• Collected material:
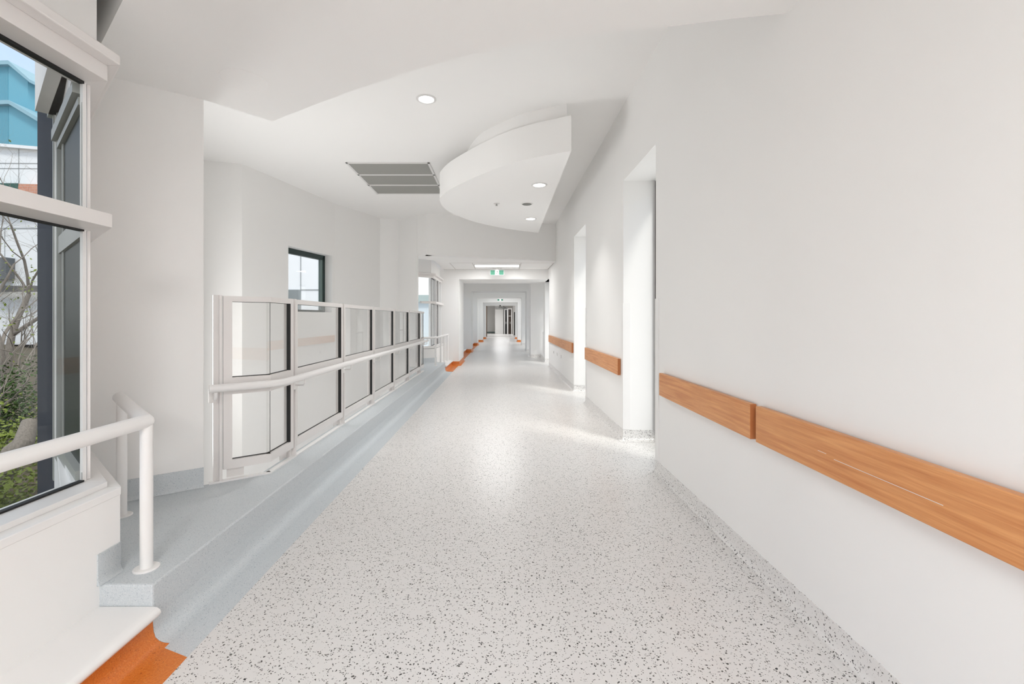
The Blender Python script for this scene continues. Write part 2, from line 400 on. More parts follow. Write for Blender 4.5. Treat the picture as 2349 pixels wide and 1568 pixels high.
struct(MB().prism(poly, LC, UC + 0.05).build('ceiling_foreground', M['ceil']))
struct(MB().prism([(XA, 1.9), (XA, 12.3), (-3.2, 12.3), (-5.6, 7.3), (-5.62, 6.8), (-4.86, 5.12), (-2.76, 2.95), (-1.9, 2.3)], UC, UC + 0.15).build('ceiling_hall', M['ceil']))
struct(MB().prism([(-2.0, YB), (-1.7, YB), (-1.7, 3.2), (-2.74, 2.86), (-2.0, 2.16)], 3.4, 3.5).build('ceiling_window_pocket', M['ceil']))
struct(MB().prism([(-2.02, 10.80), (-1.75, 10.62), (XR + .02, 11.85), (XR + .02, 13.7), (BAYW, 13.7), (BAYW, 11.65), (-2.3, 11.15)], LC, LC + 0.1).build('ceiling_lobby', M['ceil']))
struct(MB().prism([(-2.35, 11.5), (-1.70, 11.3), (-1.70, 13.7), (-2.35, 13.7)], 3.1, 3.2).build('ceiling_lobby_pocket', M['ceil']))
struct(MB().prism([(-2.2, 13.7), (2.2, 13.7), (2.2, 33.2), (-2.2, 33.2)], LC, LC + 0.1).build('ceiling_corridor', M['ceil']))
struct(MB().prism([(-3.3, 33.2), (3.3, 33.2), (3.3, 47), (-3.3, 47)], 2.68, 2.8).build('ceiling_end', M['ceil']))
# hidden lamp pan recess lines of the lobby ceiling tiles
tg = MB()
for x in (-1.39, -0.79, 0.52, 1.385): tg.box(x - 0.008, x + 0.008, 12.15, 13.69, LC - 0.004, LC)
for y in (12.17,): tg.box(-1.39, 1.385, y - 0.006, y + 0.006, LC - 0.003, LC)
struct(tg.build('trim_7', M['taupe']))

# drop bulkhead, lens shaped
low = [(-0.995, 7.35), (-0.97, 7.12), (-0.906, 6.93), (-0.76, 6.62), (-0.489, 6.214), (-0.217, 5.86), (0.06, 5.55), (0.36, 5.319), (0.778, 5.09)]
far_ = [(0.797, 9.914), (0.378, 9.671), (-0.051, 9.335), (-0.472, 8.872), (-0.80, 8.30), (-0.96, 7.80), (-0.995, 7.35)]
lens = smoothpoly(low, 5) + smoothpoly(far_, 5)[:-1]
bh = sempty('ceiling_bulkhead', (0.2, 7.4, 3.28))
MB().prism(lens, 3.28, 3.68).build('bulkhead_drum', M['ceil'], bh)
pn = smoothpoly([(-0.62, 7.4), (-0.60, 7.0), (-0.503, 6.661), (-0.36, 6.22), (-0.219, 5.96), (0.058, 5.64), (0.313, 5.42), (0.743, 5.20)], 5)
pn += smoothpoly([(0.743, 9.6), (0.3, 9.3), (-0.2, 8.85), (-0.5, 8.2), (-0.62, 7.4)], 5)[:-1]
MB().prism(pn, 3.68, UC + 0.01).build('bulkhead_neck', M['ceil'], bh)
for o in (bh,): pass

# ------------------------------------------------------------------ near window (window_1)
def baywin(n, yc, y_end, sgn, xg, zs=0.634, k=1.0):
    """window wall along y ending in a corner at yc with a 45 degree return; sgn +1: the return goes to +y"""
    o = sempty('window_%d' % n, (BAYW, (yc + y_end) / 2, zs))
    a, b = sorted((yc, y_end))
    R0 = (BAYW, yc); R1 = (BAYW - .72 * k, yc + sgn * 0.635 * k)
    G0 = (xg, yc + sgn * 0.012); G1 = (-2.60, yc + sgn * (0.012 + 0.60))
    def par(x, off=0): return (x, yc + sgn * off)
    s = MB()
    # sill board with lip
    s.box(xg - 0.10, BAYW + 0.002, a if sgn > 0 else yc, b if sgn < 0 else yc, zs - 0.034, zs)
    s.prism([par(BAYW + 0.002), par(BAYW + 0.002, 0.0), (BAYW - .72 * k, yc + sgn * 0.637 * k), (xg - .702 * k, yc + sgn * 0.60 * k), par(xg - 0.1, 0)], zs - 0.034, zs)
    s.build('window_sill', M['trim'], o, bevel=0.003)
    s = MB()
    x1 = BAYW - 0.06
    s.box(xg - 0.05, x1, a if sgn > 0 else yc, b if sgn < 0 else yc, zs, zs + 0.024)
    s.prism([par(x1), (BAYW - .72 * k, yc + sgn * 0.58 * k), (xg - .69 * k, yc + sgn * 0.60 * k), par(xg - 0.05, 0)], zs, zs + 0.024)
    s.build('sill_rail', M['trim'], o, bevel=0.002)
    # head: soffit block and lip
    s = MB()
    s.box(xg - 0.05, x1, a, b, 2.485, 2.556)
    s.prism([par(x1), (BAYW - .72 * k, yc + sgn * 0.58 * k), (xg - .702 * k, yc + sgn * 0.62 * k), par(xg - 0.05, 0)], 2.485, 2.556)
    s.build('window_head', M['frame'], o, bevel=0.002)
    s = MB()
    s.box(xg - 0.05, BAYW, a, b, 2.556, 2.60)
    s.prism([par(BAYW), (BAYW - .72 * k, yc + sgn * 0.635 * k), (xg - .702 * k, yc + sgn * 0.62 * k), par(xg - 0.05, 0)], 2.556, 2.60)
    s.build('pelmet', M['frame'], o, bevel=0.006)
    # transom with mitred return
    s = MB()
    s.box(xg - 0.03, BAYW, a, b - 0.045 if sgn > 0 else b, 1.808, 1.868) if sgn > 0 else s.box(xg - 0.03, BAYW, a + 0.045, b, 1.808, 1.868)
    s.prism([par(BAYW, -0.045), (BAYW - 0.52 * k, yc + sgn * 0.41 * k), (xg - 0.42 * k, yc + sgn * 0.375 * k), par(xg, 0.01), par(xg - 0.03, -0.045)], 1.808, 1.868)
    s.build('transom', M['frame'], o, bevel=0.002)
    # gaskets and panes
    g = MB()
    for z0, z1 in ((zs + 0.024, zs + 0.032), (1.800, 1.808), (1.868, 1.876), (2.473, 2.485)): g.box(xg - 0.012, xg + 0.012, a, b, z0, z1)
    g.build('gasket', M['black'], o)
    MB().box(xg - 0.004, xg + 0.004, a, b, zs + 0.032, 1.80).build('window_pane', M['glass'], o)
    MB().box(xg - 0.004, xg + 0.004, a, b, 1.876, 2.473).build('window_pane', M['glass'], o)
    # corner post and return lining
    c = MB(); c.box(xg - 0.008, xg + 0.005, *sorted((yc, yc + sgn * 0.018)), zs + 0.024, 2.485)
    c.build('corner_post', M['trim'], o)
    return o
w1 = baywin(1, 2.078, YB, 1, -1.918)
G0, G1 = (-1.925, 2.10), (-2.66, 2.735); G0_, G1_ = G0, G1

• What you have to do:
Pictures excluded, repeat exactly the lines from the top of the material through the line with "for o in (bh,): pass", including both of those lines.

• Finished task:
The Blender Python script for this scene continues. Write part 2, from line 400 on. More parts follow. Write for Blender 4.5. Treat the picture as 2349 pixels wide and 1568 pixels high.
struct(MB().prism(poly, LC, UC + 0.05).build('ceiling_foreground', M['ceil']))
struct(MB().prism([(XA, 1.9), (XA, 12.3), (-3.2, 12.3), (-5.6, 7.3), (-5.62, 6.8), (-4.86, 5.12), (-2.76, 2.95), (-1.9, 2.3)], UC, UC + 0.15).build('ceiling_hall', M['ceil']))
struct(MB().prism([(-2.0, YB), (-1.7, YB), (-1.7, 3.2), (-2.74, 2.86), (-2.0, 2.16)], 3.4, 3.5).build('ceiling_window_pocket', M['ceil']))
struct(MB().prism([(-2.02, 10.80), (-1.75, 10.62), (XR + .02, 11.85), (XR + .02, 13.7), (BAYW, 13.7), (BAYW, 11.65), (-2.3, 11.15)], LC, LC + 0.1).build('ceiling_lobby', M['ceil']))
struct(MB().prism([(-2.35, 11.5), (-1.70, 11.3), (-1.70, 13.7), (-2.35, 13.7)], 3.1, 3.2).build('ceiling_lobby_pocket', M['ceil']))
struct(MB().prism([(-2.2, 13.7), (2.2, 13.7), (2.2, 33.2), (-2.2, 33.2)], LC, LC + 0.1).build('ceiling_corridor', M['ceil']))
struct(MB().prism([(-3.3, 33.2), (3.3, 33.2), (3.3, 47), (-3.3, 47)], 2.68, 2.8).build('ceiling_end', M['ceil']))
# hidden lamp pan recess lines of the lobby ceiling tiles
tg = MB()
for x in (-1.39, -0.79, 0.52, 1.385): tg.box(x - 0.008, x + 0.008, 12.15, 13.69, LC - 0.004, LC)
for y in (12.17,): tg.box(-1.39, 1.385, y - 0.006, y + 0.006, LC - 0.003, LC)
struct(tg.build('trim_7', M['taupe']))

# drop bulkhead, lens shaped
low = [(-0.995, 7.35), (-0.97, 7.12), (-0.906, 6.93), (-0.76, 6.62), (-0.489, 6.214), (-0.217, 5.86), (0.06, 5.55), (0.36, 5.319), (0.778, 5.09)]
far_ = [(0.797, 9.914), (0.378, 9.671), (-0.051, 9.335), (-0.472, 8.872), (-0.80, 8.30), (-0.96, 7.80), (-0.995, 7.35)]
lens = smoothpoly(low, 5) + smoothpoly(far_, 5)[:-1]
bh = sempty('ceiling_bulkhead', (0.2, 7.4, 3.28))
MB().prism(lens, 3.28, 3.68).build('bulkhead_drum', M['ceil'], bh)
pn = smoothpoly([(-0.62, 7.4), (-0.60, 7.0), (-0.503, 6.661), (-0.36, 6.22), (-0.219, 5.96), (0.058, 5.64), (0.313, 5.42), (0.743, 5.20)], 5)
pn += smoothpoly([(0.743, 9.6), (0.3, 9.3), (-0.2, 8.85), (-0.5, 8.2), (-0.62, 7.4)], 5)[:-1]
MB().prism(pn, 3.68, UC + 0.01).build('bulkhead_neck', M['ceil'], bh)
for o in (bh,): pass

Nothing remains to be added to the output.